At the H. C. Miner Lithographing Company, Costigan worked his way up from his entry job as a pressroom helper, through various apprenticeships, to the position of sketch artist. In the latter capacity he was an uncredited designer of posters for the Ziegfeld Follies and for numerous silent films. Meanwhile, he had supplemented his very meager formal studies in the fine arts with a self-teaching discipline that led to his first professional recognition in 1920 with the receipt of prizes for an oil painting and watercolor in separate New York exhibitions.
John Costigan’s first national recognition came in 1922 with his winning of the coveted Peterson Purchase prize of the Art Institute of Chicago for an oil, “Sheep at the Brook.” It marked the start of an unbroken winning streak that would gain him at least one important prize per year for the remainder of the decade. The nation’s art journalists and critics began to take notice, making him the recurring subject of newspaper features and magazine articles.Costigan had his first one-man show of paintings at the Rehn Gallery on New York’s 5th Avenue in November, 1924, to be followed less than three years later by another at the Art Institute of Chicago.

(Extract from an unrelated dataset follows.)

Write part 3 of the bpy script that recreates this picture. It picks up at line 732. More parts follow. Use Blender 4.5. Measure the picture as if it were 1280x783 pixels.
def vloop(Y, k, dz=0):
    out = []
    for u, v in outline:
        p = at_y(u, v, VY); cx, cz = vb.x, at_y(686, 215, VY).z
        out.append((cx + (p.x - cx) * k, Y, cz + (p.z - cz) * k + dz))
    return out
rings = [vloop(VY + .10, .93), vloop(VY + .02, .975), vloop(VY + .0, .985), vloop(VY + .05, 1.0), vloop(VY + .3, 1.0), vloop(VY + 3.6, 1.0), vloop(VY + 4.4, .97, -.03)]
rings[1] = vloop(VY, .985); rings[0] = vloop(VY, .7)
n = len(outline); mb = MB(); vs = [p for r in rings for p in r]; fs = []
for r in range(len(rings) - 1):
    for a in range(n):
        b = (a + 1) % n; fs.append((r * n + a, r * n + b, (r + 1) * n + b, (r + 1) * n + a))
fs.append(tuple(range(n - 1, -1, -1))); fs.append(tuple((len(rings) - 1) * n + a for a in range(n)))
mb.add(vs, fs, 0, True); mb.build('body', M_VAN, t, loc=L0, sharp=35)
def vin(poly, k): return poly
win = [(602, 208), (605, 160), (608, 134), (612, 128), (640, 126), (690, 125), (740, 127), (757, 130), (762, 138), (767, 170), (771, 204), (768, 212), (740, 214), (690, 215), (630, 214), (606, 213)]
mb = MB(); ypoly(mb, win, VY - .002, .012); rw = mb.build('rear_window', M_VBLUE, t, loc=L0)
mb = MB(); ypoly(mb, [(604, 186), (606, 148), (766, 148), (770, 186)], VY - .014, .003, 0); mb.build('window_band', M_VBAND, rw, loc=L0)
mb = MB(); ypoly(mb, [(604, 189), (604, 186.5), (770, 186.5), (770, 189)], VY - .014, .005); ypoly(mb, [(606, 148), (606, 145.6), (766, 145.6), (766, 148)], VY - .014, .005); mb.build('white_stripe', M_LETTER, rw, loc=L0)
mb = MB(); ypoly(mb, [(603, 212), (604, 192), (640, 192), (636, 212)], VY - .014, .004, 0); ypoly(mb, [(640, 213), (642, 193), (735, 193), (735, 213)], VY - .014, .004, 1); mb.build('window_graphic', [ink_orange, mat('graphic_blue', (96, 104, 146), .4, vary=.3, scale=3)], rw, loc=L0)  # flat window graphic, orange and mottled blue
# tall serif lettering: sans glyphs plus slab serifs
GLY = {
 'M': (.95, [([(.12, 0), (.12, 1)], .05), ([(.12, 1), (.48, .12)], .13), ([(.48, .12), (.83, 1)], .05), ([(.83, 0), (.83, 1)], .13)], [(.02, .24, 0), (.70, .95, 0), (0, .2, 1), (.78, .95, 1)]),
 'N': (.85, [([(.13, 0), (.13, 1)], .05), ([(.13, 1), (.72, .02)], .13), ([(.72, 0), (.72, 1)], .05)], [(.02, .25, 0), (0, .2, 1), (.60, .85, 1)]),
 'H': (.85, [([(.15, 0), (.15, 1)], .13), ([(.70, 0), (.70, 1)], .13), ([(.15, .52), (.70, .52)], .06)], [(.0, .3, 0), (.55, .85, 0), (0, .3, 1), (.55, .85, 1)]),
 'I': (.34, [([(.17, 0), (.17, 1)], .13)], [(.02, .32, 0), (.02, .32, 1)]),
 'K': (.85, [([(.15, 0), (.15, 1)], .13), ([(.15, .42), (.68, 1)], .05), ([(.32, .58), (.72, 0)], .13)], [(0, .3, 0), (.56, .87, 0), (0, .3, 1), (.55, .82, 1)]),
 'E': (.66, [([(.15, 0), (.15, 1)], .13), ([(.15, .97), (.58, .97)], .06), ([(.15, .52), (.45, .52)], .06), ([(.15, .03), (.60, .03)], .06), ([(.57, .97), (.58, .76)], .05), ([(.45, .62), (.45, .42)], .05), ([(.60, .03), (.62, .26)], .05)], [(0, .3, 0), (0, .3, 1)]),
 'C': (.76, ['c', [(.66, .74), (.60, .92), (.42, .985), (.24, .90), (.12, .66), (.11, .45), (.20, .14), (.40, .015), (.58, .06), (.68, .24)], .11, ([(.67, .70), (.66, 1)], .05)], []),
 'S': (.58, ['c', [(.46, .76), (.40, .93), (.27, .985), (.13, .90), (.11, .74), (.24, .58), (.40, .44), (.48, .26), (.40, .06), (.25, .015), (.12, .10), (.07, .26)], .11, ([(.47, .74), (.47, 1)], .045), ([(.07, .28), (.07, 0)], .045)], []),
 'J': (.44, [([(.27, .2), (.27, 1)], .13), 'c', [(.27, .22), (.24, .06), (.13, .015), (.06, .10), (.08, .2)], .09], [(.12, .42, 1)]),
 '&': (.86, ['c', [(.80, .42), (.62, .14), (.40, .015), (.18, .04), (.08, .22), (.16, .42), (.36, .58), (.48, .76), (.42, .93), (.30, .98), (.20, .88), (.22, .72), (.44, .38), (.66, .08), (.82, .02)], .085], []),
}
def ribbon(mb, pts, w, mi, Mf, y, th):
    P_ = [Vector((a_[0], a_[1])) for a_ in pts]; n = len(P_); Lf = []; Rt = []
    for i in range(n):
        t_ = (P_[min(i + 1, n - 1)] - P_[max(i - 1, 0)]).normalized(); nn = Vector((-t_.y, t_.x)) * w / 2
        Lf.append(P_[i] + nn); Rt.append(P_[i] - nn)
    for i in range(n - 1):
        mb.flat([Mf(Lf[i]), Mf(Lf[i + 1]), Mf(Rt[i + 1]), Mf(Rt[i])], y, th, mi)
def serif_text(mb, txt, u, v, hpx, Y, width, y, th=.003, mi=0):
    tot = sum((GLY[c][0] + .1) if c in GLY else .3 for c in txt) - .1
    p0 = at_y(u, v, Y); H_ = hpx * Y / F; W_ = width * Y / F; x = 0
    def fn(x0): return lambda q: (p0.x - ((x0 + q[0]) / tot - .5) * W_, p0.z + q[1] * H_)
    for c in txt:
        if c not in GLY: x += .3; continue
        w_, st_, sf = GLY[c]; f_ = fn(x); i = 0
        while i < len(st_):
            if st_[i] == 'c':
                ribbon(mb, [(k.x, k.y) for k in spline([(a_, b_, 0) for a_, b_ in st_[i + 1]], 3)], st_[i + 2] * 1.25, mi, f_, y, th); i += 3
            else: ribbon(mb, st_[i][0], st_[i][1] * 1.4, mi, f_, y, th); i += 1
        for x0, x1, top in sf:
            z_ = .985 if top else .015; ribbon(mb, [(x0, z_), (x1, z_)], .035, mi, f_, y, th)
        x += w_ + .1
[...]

In addition, Costigan’s work has been—and continues to be—included, side-by-side with that of some of America’s most high-profile artists, in museum and gallery exhibitions throughout the country. His renown had peaked in the early 1930s, by which time his work had been honored with nearly every major award then being bestowed in the fine arts and had been acquired for the permanent collections of several prestigious American museums, including New York’s Metropolitan.